What motivated her? “Good coaching is the key," she says. "I would not have achieved 1 per cent of what I have if I did not have my coaches. It is moving because someone is working so hard with you, telling you things to do, just to make sure that you can do it, so you have to do your part of doing it at least. I was trained by male coaches which made me think that women should coach as well. This is not a men's only fitness activity and women coaches can encourage other women to take it up.”
It’s not masculinity, it’s freedom
While Nimisha says it is physically all right for girls to indulge in rigorous functional training, she also agrees that for women, the social stigma of having even slightly muscular body is huge. “Recently, a couple visited the gym as the girl wanted to sign up for yoga. While I was attending to them, the guy asked me what I did. When he heard 'intense functional training', he just said that he would never want his girlfriend to have a body like mine,” says Nimisha, with an underlined tone of anger. According to her, functional training does not make a woman masculine, but rather makes her independent. “You become independent because you know you do not need a man to lift two buckets of water at home or lift the bed or carry ten shopping bags. You are strong enough for that. As women, we have been conditioned to be dependent on male family members for strength-related help,” she says. “As women we are constantly told, “you can’t do it,” which is not true.”

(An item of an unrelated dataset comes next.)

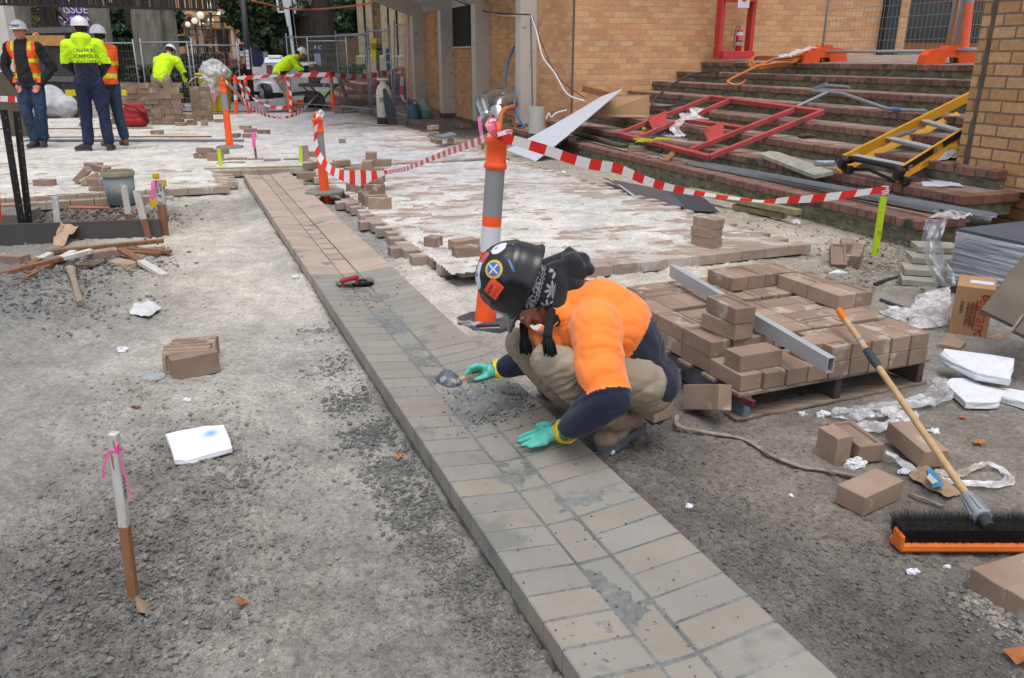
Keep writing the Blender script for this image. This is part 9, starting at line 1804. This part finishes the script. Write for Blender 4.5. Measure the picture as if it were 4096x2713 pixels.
b_=V('B',718,875,24.5);mb=MB();mb.cyl(b_-Z*.5,V('B',636,-60,24.5),.095,.075,n=10);lp=tag(mb.build('street_pole',m_lp,None,True),'tall dark pole with torn white stickers behind the far posts','pole')
for y in(490,520,560,600,640):q=V('B',683+(y-500)*.09,y,24.38);mb=MB();mb.box(q,(.09,.05,.10));mb.build('sticker',m_lb,lp)
# trailer with light mast
q=G('B',930,985,.03);TY=q.y;tv=lambda x,y,dy=0:V('B',x,y,TY+dy);tl=empty('lighting_trailer',q,'white lighting trailer with rounded hood and raised mast behind the barrier tape','trailer');m_tw2=mat('trailer_white',C(226,232,240),rough=.35,contrast=.04,bump=0,spec=.5)
fr=[tv(800,770),tv(1010,880),tv(1000,600),tv(1020,552)];poly=[tv(792,775),tv(800,880),tv(960,885),tv(985,885),tv(1000,640),tv(985,590),tv(840,595),tv(822,620)];dp=Vector((.75,1.5,0));n=len(poly)
mb=MB();mb.add(poly+[p+dp for p in poly],[tuple(range(n-1,-1,-1)),tuple(range(n,2*n))]+[(k,(k+1)%n,n+(k+1)%n,n+k)for k in range(n)]);mb.build('hood',m_tw2,tl)
pl2=[tv(840,596,-.02),tv(985,591,-.02),tv(1080,545,.7),tv(855,545,.7)];mb=MB();mb.add(pl2,[(0,1,2,3)]);mb.box(tv(950,540,.6),(.4,.3,.1),None,.03);mb.build('top_panel',m_tw2,tl)
for pts in([(1015,880),(1090,860),(1090,560),(1010,600)],):mb=MB();mb.add([tv(*c,.45+.2*(i in(1,2)))for i,c in enumerate(pts)],[(0,1,2,3)]);mb.build('side_door',mat('trailer_shade_white',C(214,220,228),rough=.4),tl)
mb=MB();mb.box(tv(897,657,-.03),(.19,.01,.24));mb.build('red_badge',mat('badge_red',C(205,50,52),rough=.4,col2=C(90,92,98),scale=3),tl)
mb=MB();mb.tube([tv(835,1020,.0)+Vector((0,-.08+.0,0)),tv(835,1020,.0)+Vector((.22,-.02,0))],.36,26);wh_c=tv(825,905,-.1);mb=MB();mb.cyl(wh_c+Vector((0,-.02,0)),wh_c+Vector((.18,.12,0)),.36,n=28);w_=mb.build('wheel',m_blk,tl,True,autos=40);mb=MB();mb.lathe([(.22,0),(.2,.01),(.05,.03),(0,.03)],20,Matrix.Rotation(-PI/2,3,'Y').to_3x3()@Matrix.Identity(3),c=wh_c+Vector((-.012,-.02,0)));d_=Vector((-.78,-.62,0)).normalized();mb=MB();mb.lathe([(.23,0),(.2,.012),(.07,.0),(.06,.03),(0,.03)],22,d_.to_track_quat('Z','Y').to_matrix(),c=wh_c+d_*.03);mb.build('rim',m_galv,w_,True)
mb=MB();P_=[tv(768,865,-.15),tv(775,800,-.15),tv(815,775,-.15),tv(875,790,-.15),tv(905,880,-.15)];mb.add([p for p in P_]+[p+Vector((.4,.35,0))for p in P_],[(k,k+1,6+k,5+k)for k in range(4)]);mg=mb.build('mudguard',m_tw2,tl);mg.modifiers.new('t','SOLIDIFY').thickness=.04
mb=MB();mb.bar(tv(690,880,0),tv(1000,895,0),.1,.1);mb.bar(tv(990,900,.2),tv(1300,870,1),.08,.08);mb.build('chassis',m_blk,tl)
ms_=[(tv(1145,560,.8),tv(1060,-80,.8),.16),(tv(1105,330,.7),tv(1040,-80,.7),.08),(tv(1075,250,.7),tv(1015,-60,.7),.06)]
for a,c_,w_2 in ms_:mb=MB();mb.bar(a,c_,w_2,w_2);mb.build('mast',m_tw2,tl)
for q_ in((((980,115),(965,-20)),((980,115),(1045,110))),(((1135,130),(1140,20)),((1150,100),(1120,-20)))):mb=MB();[mb.bar(tv(*a,.7),tv(*c_,.7),.05,.05)for a,c_ in q_];mb.build('mast_bracket',m_tw2,tl);mb=MB();mb.bar(tv(1155,560,.6),tv(1095,60,.6),.07,.07);mb.build('black_cable_tube',m_blk,tl)
# masonry saw
q=G('B',1320,1040,.03);SY=q.y-.1;sv=lambda x,y,dy=0:V('B',x,y,SY+dy);sw=empty('masonry_saw',q,'mud coated masonry saw on a trestle in front of the fence','saw');m_mud=mat('mud_coated_steel',C(120,108,98),rough=.8,contrast=.3,scale=8,bump=.3)
mb=MB();mb.cyl(sv(1325,690,-.05),sv(1325,690,.0),.235,n=28);bl_=mb.build('blade',m_mud,sw,True,autos=40);mb=MB();mb.cyl(sv(1325,690,-.07),sv(1325,690,.02),.06,n=14);mb.build('hub',m_galv,bl_,True)
mb=MB();mb.bar(sv(1310,705,.12),sv(1490,640,.12),.12,.20);mb.box(sv(1420,680,.2),(.35,.3,.28),Ry(-.2),.02);mb.build('motor_arm',m_mud,sw);mb=MB();mb.bar(sv(1190,805),sv(1530,810),.5,.09);mb.box(sv(1320,770),(.25,.3,.12));mb.build('water_tray',m_mud,sw)
for a,c_ in(((1220,830),(1480,1050)),((1500,830),(1300,1050)),((1290,820),(1500,1080)),((1520,820),(1340,1000))):mb=MB();mb.bar(sv(*a),sv(*c_,.3),.04,.04);mb.build('trestle_leg',m_mud,sw)
mb=MB();mb.cyl(sv(1310,960,.4),sv(1330,960,.6),.28,n=18);mb.build('wheel',m_blk,sw,True)
for(x0,y0,x1,y1,w_2,lab)in((1500,600,1665,1030,.09,'steep timber prop right of the saw'),(1570,730,1880,975,.12,'long pale timber prop leaning from the fence'),(1550,480,1540,620,.05,'short steel post behind the saw')):mb=MB();mb.bar(V('B',x0,y0,SY+1.2),V('B',x1,y1,SY+.2),w_2,.05);tag(mb.build('timber_prop',m_brn if 'pale'in lab else m_mud),lab,'prop')
hose([G('B',1760,1030,.06),G('B',1900,975,.1),G('B',2060,920,.15)],.03,m_galv,'galvanised tube lying near the sprayer','pipe','steel_tube',8)
mb=MB();a,b_=G('B',1590,1070,.09),G('B',1690,1060,.09);mb.bar(a,b_,.3,.06);tag(mb.build('paving_slab',m_slab),'grey slab next to the two pavers at the far post','slab')
mb=MB();q=G('B',835,1075,.04);mb.lathe([(.13,0),(.16,.32),(.15,.32)],18,c=q);tag(mb.build('white_bucket',mat('dusty_white_bucket',C(206,206,214),rough=.5),None,True,autos=40),'dusty white bucket between the far posts','bucket')
for(x0,y0,x1,lab,yy)in((0,1222,1450,'dark joint strip in the paving behind the men',0),(200,1302,2000,'second long strip in the far paving',0)):
 a,b_=G('A',x0,y0,PT+.012),G('A',x1,y0-8,PT+.012);mb=MB();mb.bar(a,b_,.05,.02);tag(mb.build('timber_strip',m_brn),lab,'timber strip')
a,b_=G('A',250,1330,PT+.02),G('A',2300,1332,PT+.02);mb=MB();mb.bar(a,b_,.14,.03);tag(mb.build('metal_rail',m_slab),'long blue grey screed rail across the far paving','rail')
scrunch([G('B',720,960,.05),G('B',760,1000,.05),G('B',790,985,.05)],[.4,.6,.4],'clear plastic heap between the far posts',mm=m_film_w,amp=.14,sc=4);scrunch([G('B',900,985,.05),G('B',970,990,.05),G('B',1040,970,.05)],[.5,.7,.4],'clear plastic heap by the trailer wheel',mm=m_film,amp=.15,sc=4)
# signs
for(r,x0,y0,x1,y1,Y,mm,lab,tx)in(('h',222,715,340,835,27,mat('sign_navy',C(36,52,110),rough=.4),'blue topped campus map sign behind the fence','A C'),('h',1115,600,1205,940,19.4,m_ylw,'yellow warning sign hung askew on the fence','CONSTRUCTION\nZONE\nNO ENTRY'),('h',1345,765,1420,1140,24,mat('sign_blue',C(30,80,190),rough=.4),'blue sign pillar with a white C beside the stone church','C'),('h',1035,755,1068,1010,24,mat('sign_blue',C(30,80,190)),'narrow blue sign edge at the church corner','')):
 a,b_=V(r,x0,y0,Y),V(r,x1,y1,Y);c_=(a+b_)/2;mb=MB();mb.box(c_,(b_.x-a.x,.06,a.z-b_.z),Ry(.09)if 'askew'in lab else None);s_=tag(mb.build('site_sign',mm),lab,'sign')
 if 'map'in lab:mb=MB();a2,b2_=V(r,225,840,Y),V(r,338,1080,Y);mb.box((a2+b2_)/2,(b2_.x-a2.x,.05,a2.z-b2_.z));mb.build('pale_map_panel',mat('pale_blue_panel',C(150,166,196),rough=.4),s_)
 if tx:text_mesh(tx,.05 if 'yellow'in lab else.15 if 'map'in lab else.4,frame((1,0,0),Z,c_+Vector((0,-.04,.05))),m_ink if 'yellow'in lab else m_lb,'lettering',s_,.004)
fs=empty('far_brick_steps',G('B',2000,900,0),'second flight of red brick steps beyond the fence','staircase')
for k_ in range(6):
 u0,v0=23.4,4.2+.42*k_;mb=MB();ubox(mb,25.5 if k_>1 else 23.4,31.5-.6*k_,v0-.9+.0*k_,v0+.9,.02,.14+.155*k_,0,.01);mb.build('step',mat('far_step_brick',C(150,104,92),rough=.9,contrast=.3,scale=6),fs)
sc_=empty('slatted_screen',V('A',1000,50,12.5),'dark hanging slatted screen along the top left edge','screen');a,b_=V('A',-300,32,12.2),V('A',2060,98,12.8);m_sl=mat('dark_slat',C(52,46,44),rough=.8)
mb=MB();mb.bar(a,b_,.03,.035);mb.build('bottom_rail',m_sl,sc_);mb=MB();ns_=110
for k_ in range(ns_+1):p_=a.lerp(b_,k_/ns_)+Vector((random.uniform(-.012,.012),0,0));mb.bar(p_,p_+Z*1.1,.012+.03*(k_%3==0),.02,up=(0,1,0))
o=mb.build('slats',m_sl,sc_);mb=MB();mb.bar(a+Z*1.1,b_+Z*1.1,.05,.06);mb.build('top_rail',m_sl,sc_)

My former colleagues shunned me
Quitting a regular job for being a fitness coach was not very easy for Nimisha. While her friends were in full support, her mother worried about her health and job security. “My mother wonders when I am 35 will I be able to do it. As most mothers, she feels that at that age I should be rather married, have a baby, and professionally, be on the top of the corporate ladder. Of course, as a coach, I will not be doing that. Instead, I’ll be running around lifting weights and training people who want to live a fit life. Our ideas are very different and it will take her time to get used to it, but I know, gradually she'll get there,” says Nimisha.
The reactions of her former colleagues were most interesting. “Most of my colleagues shunned me. They told me I was crazy to quit my job to be a fitness coach despite being a woman. However, my support system was quite strong. My coach and my former manager told me to do my research before taking the plunge. They said that nothing could stop a determined person,” she says.
I do not have a plan B
“I plan to stick to this as long as I can. And if I probably can’t, I’ll teach people to get into it. I do not feel any stress or my mind doesn’t wander around with thoughts like if I don’t do this what will happen or if someone is going to scream at me for not getting something right. Here, whatever I do is productive for me. I am pacing up against myself. It is like a school-level competition, where your mind is free but you are still working really hard. You put me in front of a barbell and I am sure I will not give anybody else a chance. I am confident about it because I have 100 per cent dedication towards it. It is my comfort zone."